* Begin Data shown *

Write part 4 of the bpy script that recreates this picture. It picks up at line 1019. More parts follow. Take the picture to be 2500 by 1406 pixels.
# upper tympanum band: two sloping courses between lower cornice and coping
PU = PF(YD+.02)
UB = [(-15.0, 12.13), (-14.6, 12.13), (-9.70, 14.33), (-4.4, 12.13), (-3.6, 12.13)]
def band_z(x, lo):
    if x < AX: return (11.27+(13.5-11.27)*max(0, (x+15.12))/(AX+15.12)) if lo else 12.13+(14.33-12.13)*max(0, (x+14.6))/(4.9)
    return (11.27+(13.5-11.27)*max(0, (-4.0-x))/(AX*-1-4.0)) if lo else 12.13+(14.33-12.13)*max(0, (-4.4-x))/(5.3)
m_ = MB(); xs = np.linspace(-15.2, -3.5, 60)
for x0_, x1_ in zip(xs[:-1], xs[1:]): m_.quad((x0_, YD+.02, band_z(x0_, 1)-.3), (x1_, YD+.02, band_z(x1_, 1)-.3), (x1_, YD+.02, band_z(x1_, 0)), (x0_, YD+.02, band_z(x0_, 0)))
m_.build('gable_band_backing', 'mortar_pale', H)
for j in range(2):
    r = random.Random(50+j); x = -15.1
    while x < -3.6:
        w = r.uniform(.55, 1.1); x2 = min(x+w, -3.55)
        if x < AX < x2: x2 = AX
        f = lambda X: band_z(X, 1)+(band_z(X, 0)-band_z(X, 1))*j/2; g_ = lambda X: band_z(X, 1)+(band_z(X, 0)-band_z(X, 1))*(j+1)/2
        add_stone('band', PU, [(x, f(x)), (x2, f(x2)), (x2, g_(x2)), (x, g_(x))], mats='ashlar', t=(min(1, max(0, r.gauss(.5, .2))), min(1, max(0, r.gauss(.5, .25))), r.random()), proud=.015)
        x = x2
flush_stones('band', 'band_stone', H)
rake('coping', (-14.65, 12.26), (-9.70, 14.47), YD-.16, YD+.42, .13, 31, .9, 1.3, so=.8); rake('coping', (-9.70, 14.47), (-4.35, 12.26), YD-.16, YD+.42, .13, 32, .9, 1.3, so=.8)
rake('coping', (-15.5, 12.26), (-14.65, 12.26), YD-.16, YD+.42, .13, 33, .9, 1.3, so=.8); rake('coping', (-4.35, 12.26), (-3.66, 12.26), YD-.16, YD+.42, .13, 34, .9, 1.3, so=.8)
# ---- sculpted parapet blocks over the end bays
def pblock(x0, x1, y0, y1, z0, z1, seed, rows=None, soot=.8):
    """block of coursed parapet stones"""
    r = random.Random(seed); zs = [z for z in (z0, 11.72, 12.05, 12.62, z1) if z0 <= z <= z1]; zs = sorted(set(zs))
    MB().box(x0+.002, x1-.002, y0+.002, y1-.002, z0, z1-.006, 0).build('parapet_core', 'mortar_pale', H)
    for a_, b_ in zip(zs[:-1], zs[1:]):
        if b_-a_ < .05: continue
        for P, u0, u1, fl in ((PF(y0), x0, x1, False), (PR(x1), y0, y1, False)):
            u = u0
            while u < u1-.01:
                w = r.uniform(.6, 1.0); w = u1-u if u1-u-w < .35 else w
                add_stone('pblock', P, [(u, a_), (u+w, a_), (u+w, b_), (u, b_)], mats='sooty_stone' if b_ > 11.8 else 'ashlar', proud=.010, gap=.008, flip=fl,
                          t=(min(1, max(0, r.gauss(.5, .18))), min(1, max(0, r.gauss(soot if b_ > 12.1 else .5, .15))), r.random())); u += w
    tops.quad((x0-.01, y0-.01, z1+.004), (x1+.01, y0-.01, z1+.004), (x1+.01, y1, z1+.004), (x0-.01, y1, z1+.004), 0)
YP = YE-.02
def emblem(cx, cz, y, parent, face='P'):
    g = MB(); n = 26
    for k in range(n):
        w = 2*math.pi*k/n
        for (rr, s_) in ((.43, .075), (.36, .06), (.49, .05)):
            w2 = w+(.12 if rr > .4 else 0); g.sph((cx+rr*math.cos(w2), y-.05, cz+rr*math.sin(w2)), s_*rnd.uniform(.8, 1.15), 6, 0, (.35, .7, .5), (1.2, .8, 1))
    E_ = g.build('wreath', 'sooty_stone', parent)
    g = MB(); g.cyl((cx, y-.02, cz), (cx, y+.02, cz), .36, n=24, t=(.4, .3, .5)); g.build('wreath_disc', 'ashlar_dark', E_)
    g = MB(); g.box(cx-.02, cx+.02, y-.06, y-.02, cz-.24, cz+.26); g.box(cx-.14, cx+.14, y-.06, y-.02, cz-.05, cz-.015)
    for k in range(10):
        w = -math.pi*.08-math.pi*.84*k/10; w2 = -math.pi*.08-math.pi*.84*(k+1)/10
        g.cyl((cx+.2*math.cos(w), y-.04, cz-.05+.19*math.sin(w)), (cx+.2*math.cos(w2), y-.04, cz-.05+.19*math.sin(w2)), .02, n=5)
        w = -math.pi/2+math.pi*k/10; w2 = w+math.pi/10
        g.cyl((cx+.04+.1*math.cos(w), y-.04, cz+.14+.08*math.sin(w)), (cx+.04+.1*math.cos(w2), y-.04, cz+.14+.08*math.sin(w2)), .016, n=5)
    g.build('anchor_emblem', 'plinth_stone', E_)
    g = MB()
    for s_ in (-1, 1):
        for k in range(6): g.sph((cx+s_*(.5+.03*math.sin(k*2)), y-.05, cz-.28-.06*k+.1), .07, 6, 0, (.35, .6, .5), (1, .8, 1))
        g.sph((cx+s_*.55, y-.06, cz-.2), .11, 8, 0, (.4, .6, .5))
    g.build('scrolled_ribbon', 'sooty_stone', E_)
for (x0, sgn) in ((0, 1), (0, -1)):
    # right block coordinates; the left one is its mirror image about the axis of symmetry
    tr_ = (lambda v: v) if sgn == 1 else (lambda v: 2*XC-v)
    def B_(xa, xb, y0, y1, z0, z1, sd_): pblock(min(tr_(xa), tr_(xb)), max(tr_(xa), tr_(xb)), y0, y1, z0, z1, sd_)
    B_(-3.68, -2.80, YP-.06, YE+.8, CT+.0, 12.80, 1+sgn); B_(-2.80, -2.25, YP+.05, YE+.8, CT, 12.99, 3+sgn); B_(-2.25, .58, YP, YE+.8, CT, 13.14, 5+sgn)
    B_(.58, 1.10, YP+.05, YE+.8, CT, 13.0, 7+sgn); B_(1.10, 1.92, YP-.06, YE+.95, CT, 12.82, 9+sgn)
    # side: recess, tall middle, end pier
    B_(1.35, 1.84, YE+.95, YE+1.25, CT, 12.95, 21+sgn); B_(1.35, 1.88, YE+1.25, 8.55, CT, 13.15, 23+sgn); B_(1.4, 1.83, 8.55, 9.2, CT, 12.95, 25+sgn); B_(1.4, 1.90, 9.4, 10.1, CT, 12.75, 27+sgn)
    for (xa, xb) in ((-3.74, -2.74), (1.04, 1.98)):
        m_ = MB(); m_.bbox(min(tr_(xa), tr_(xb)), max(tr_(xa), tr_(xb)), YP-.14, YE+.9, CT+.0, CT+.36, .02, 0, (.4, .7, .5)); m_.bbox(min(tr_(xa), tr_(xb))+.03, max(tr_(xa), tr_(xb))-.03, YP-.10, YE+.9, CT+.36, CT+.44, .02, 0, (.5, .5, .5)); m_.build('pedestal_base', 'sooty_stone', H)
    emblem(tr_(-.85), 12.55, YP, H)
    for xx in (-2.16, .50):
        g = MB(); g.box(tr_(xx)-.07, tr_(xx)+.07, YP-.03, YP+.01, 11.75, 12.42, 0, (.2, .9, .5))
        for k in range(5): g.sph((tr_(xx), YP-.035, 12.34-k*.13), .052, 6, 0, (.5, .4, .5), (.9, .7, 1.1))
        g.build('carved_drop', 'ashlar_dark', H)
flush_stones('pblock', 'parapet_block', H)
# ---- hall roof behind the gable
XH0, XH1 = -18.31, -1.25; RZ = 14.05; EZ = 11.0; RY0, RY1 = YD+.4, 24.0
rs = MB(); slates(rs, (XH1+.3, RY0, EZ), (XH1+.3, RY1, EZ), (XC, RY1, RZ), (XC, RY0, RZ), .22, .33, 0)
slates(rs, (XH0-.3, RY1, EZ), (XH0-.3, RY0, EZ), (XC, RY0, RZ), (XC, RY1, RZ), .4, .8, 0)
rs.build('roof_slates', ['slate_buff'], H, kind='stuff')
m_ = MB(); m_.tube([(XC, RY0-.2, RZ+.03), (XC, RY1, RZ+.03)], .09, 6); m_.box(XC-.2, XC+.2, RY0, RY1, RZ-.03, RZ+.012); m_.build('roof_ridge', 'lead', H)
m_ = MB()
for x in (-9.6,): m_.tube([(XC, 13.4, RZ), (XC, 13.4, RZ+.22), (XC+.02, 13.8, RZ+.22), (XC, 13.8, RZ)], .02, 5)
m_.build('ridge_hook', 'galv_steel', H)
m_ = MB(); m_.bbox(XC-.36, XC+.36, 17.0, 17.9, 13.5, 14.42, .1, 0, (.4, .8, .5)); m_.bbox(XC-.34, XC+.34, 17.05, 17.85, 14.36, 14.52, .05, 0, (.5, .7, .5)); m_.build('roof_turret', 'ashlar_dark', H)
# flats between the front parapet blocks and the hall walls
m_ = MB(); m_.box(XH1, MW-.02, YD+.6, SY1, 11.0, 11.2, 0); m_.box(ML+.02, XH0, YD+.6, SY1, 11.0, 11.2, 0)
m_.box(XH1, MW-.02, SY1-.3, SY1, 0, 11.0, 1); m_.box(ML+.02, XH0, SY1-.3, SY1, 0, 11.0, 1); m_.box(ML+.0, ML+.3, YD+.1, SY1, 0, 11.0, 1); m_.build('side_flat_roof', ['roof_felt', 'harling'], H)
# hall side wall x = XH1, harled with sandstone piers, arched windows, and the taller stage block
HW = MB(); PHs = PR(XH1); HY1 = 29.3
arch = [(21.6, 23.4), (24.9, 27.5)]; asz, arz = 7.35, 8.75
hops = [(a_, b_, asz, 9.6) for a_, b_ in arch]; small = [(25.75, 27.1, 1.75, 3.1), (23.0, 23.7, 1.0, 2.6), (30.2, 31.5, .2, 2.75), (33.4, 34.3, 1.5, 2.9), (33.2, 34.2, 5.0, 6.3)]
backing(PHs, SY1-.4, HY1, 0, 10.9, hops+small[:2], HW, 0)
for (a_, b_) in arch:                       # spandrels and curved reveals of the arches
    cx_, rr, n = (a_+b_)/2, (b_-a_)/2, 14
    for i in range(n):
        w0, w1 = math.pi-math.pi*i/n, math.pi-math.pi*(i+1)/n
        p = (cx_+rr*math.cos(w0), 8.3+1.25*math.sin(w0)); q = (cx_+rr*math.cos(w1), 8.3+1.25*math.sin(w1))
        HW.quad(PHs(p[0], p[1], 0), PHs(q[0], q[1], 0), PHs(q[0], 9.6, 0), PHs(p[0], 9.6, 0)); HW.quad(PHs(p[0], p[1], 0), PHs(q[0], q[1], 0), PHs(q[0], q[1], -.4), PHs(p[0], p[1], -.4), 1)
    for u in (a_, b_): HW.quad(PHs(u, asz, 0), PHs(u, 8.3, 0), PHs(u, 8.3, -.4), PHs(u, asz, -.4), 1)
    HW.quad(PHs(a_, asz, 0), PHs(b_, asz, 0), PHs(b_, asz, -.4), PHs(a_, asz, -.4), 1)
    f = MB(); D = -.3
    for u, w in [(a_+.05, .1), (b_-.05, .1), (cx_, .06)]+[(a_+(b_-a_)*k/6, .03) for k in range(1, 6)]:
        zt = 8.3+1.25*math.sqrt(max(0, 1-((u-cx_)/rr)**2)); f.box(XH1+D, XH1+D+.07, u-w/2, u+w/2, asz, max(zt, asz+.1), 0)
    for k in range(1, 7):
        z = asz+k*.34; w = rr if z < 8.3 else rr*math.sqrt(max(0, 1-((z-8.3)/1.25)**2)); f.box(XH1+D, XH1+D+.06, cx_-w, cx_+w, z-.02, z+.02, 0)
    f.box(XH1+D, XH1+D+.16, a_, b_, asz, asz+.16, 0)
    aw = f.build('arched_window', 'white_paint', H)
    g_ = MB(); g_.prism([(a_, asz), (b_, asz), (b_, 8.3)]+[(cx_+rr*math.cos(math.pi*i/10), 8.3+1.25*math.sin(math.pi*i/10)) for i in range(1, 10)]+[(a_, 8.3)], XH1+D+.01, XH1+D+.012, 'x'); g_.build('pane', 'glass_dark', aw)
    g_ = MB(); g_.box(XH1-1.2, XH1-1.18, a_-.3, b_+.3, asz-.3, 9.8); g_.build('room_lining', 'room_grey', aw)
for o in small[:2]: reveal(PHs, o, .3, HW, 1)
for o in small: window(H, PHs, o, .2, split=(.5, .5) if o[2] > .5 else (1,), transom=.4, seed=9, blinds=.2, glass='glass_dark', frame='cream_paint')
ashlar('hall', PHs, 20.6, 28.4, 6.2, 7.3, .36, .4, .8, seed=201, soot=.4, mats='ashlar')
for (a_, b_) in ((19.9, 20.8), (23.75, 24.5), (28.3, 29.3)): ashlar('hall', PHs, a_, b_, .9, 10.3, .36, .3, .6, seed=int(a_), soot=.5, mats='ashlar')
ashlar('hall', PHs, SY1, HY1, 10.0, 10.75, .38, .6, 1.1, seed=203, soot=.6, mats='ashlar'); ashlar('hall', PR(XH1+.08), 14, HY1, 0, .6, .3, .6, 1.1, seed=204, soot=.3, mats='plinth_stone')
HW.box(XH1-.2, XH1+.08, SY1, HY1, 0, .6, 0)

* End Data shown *
* Begin Data shown *

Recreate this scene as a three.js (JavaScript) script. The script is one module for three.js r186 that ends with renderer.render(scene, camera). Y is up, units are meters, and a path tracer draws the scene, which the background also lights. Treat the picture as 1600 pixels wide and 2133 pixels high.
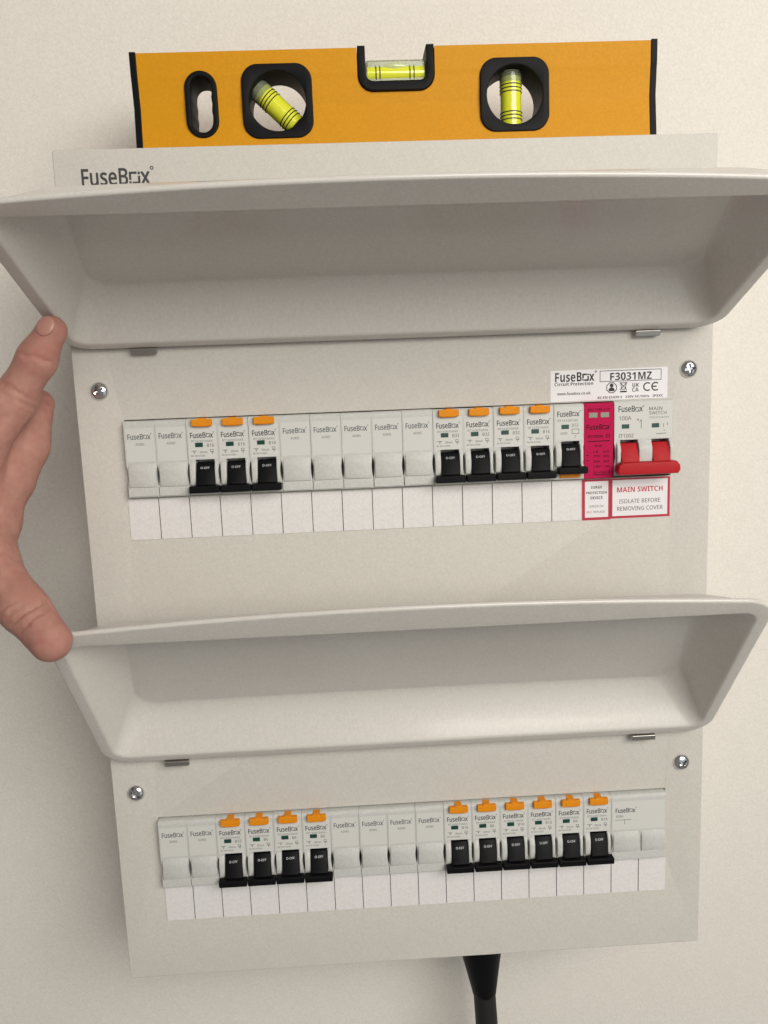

* End Data shown *
* Begin Data shown *

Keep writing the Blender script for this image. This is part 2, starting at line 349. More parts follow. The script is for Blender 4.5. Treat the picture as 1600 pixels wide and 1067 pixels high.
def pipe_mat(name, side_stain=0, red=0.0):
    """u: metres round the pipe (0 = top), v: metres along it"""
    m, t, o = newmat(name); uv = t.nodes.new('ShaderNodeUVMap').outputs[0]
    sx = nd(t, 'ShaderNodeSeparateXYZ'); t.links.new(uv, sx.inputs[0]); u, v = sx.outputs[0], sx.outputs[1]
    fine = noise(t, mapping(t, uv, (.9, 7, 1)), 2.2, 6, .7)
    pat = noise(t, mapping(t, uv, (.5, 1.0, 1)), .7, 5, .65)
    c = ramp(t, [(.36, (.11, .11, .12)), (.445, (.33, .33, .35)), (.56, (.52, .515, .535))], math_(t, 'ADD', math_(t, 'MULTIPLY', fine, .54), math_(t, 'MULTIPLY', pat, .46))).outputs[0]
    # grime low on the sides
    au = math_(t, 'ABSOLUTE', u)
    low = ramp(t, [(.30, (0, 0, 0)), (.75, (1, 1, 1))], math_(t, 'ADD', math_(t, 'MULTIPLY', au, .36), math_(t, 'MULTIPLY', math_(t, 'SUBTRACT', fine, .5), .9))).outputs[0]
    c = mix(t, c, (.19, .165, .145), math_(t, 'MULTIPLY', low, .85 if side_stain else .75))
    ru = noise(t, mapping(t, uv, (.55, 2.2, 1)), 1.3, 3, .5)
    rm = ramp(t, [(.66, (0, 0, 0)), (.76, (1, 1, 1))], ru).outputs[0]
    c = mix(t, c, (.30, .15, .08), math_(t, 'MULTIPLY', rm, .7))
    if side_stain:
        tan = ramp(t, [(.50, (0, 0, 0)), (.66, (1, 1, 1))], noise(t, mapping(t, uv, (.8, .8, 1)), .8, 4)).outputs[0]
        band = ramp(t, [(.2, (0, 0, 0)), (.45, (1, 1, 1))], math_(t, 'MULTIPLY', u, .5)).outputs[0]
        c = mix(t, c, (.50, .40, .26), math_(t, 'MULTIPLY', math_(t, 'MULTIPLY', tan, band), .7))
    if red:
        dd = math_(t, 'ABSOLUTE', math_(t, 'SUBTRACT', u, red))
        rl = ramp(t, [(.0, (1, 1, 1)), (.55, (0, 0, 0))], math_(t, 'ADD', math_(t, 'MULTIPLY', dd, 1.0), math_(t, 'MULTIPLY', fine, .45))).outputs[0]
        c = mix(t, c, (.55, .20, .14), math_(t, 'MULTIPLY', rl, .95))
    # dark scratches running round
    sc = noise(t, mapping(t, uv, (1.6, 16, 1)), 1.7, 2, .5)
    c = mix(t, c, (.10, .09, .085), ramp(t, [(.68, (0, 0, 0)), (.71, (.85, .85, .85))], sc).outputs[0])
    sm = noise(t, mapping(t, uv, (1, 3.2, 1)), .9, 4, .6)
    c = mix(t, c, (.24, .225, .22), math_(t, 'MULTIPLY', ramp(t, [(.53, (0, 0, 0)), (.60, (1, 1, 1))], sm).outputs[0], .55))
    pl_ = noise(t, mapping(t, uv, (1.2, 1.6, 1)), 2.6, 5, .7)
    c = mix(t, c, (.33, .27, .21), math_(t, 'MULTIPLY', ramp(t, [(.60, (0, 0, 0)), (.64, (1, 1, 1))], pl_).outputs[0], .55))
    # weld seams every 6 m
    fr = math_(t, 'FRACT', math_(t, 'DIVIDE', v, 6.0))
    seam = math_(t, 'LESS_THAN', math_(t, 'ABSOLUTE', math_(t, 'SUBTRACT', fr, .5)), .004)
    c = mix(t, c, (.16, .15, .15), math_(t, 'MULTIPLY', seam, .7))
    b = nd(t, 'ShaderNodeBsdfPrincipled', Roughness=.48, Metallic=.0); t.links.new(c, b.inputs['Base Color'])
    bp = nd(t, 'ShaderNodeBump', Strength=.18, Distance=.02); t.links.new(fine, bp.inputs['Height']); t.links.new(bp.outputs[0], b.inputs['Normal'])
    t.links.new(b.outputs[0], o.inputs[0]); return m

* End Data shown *

Filter the data for the string "with" and copy every line that has it.

# Task output
# hall side wall x = XH1, harled with sandstone piers, arched windows, and the taller stage block
Recreate this scene as a three.js (JavaScript) script. The script is one module for three.js r186 that ends with renderer.render(scene, camera). Y is up, units are meters, and a path tracer draws the scene, which the background also lights. Treat the picture as 1600 pixels wide and 2133 pixels high.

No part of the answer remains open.